Maliye Postası Dergisi
DAR MÜKELLEFİYET KAPSAMINDA OLANLARIN, VERGİ KANUNLARI VE SOSYAL SİGORTALAR KANUNU AÇISINDAN DEĞERLENDİRİLMESİ
Mustafa GÜNŞEN
Dar ve tam mükellefiyeti açıklamak gerekirse GVK.nun 3, 4, 5 ve 6 . maddeleri ile dar ve tam kurumlar vergisi mükelleflerini ise Kurumlar Vergisi kanununun 3. Maddesini incelemek gerekmektedir. Öncelikle bir mükellefiyetin tam mükellefiyet veya dar mükellefiyet kapsamında olması Türkiye'de yerleşmesine bağlıdır. Türkiye'de yerleşme demek ise bir takvim yılı içinde altı aydan fazla oturanlar gelir vergisi kanununun 4. Maddesinin 2. Nolu fıkrasında tanımlanmıştır.Bu nedenle de Türkiye'de bu madde hükmü kapsamında yerleşik olanlar gelir vergisi kanununun 3. Maddesine göre de tam mükellef kapsamında değerlendirilmektedir.

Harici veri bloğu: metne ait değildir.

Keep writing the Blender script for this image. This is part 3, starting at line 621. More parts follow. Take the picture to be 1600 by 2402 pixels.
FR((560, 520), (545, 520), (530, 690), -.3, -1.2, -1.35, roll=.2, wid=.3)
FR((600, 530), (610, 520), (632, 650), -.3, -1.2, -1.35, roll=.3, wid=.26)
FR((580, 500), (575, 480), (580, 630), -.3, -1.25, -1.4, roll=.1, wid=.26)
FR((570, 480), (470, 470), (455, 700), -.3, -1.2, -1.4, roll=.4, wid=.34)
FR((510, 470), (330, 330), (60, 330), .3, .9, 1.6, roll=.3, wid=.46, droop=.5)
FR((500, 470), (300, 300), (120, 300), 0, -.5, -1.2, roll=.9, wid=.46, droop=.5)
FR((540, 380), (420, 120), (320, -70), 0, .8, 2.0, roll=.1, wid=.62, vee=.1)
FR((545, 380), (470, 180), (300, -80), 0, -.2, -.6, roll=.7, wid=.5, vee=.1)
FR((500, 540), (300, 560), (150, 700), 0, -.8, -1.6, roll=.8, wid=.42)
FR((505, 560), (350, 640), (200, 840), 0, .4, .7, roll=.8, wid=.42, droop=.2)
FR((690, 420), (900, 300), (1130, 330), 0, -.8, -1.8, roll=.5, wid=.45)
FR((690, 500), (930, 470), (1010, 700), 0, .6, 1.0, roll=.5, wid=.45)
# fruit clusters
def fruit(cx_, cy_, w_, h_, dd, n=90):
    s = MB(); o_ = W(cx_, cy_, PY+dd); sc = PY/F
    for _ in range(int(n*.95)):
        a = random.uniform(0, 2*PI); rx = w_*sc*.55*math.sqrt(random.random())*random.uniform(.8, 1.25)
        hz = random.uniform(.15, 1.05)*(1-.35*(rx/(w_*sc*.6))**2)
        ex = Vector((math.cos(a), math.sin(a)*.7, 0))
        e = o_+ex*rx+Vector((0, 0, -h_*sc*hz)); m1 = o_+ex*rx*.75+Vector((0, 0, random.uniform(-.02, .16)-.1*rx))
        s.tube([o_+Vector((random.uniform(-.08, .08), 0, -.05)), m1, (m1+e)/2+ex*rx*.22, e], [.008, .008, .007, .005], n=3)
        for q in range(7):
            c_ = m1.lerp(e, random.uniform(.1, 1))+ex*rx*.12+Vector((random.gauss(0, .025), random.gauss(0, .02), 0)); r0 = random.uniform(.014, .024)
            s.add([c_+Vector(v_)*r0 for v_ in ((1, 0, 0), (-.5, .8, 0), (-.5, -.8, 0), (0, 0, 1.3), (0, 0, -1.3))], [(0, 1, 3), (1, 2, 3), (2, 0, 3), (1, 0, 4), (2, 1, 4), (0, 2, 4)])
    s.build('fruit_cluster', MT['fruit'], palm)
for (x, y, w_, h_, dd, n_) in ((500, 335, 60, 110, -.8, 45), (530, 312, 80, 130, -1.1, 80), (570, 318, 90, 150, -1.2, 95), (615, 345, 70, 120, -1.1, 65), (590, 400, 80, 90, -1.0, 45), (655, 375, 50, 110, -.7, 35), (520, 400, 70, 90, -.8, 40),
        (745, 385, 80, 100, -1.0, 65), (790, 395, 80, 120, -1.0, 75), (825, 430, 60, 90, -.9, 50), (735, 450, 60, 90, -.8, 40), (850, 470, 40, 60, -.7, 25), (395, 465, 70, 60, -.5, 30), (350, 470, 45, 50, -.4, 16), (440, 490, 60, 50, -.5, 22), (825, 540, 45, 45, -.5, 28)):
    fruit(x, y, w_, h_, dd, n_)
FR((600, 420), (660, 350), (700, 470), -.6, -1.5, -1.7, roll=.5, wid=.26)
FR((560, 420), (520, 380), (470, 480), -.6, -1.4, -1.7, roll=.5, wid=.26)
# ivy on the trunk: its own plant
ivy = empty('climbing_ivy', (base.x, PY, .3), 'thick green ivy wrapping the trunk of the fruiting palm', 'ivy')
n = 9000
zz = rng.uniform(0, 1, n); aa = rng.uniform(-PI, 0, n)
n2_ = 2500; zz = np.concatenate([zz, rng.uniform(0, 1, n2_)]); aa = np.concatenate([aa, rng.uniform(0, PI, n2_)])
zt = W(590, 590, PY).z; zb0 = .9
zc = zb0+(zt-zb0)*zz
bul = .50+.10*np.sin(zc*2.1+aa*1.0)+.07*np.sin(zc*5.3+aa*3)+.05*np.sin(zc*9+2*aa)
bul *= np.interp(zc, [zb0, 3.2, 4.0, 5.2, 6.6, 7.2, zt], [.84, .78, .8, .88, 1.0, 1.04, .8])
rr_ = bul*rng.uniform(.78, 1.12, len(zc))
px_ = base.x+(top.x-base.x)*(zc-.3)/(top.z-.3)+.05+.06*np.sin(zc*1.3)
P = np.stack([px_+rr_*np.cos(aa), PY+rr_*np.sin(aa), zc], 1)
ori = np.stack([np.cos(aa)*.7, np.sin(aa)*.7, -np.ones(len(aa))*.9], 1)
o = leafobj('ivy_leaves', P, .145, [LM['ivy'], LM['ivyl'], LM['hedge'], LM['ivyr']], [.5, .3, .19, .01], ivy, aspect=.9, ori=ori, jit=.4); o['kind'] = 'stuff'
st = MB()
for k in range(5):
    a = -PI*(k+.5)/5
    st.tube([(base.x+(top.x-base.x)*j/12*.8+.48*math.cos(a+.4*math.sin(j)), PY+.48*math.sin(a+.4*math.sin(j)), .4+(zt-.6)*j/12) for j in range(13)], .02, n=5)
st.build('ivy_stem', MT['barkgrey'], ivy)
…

Dar mükellef tanımını yapmak gerekirse Türkiye'de yerleşmiş olmayan gerçek kişilerin sadece Türkiye de elde ettikleri kazanç veya iratlar üzerinden vergilendirilmesi Gelir Vergisi Kanunun 6. Maddesinde dar mükellefiyet olarak tanımlanmıştır. Gelir ve Kurumlar vergisi hükümlerine göre tam ve dar mükellefiyet konusunu inceledikten sonra, Türkiye'de faaliyet gösteren dar mükellef kapsamında olanların herhangi bir hizmet akdine bağlı olmaksızın kendi nam ve hesaplarına bağımsız olarak ticari, serbest meslek kazancı olanlar yine 5510 Sayılı Kanununun 4. Maddesinin (b) bendi kapsamında sigortalı sayılanlar kapsamında sayılacaklar mıdır? Veya Türkiye’de yerleşmeyen dar mükellef kapsamındaki kişilerin Türkiye’de ücret karşılığı ve bir işverene bağlı olarak hizmet akdine dayalı çalışması 5510 Sayılı Kanunun 4. Maddesindeki sigortalı sayılacak mıdır?
Bunun cevabı ise dar Mükellef kapsamında olan yani Türkiye’de yerleşmeyen kişilerin hizmet akdi ile bir veya birden fazla işverene bağlı olarak ücret karşılığı hizmet vermesi 4/a . Maddenin alt bölüm (c) fıkrasına göre sigortalı sayılacağı belirtilse de bu kişilerin elde edeceği ücretin vergilendirilmesi de incelenirse hizmetin Türkiye’de ifa edilmesi veya Türkiye’de değerlendirilmesi gerekeceğinden hem Gelir Vergisi Kanununun 94. maddesindeki stopaj ve beyanı açısından hem de 101. Maddesindeki münferit beyan şartına tabi olmadıklarından sadece Türkiye'deki ücret karşılığı çalışmaları Mütekabiliyet esasına dayalı olarak Uluslararası Sosyal Güvenlik sözleşmesi yapılmış ülke uyruğunda olanlar hariç olmak üzere hizmet akdine tabi çalışan yabancı uyruklu kişileri sigortalı saymıştır.
Kendi nam ve hesabına çalışan dar mükellef kapsamındaki kişileri ise Sigortalı Sayılmayanlar başlıklı 6. Maddenin e fıkrasına hem de Sosyal Sigortalar Yönetmeliğinin 10. Maddesinin (d) bendine göre Uluslararası Sosyal Güvenlik Sözleşmeleri hükümleri saklı kalmak kaydıyla yabancı bir ülkede kurulu herhangi bir kuruluş tarafından üç ayı geçmemek üzere bir iş için gönderilen ve yabancı ülkede sosyal sigortaya tabi olduğunu belgeleyenler kişiler ile Türkiye de kendi adına ve hesabına bağımsız çalışanlardan yurt dışında ikamet eden ve o ülke kapsamında sosyal güvenlik mevzuatına tabi olanların 4/b kapsamında sigortalı sayılmayacakları belirtilmiştir. Burada dikkat edilmesi gereken konu söz konusu kişilerin yabancı ülkede sosyal güvenlik kurumuna tabi olduğunu belgeleyememesi halinde ve yine yurt dışında ikamet etmemesi halinde yani, Türkiye de yerleşmiş tam mükellefiyet kapsamındaki kişilerin kendi nam ve hesabına faaliyet göstermesi halinde 4/b kapsamında sigortalı sayılacağını düşünüyorum.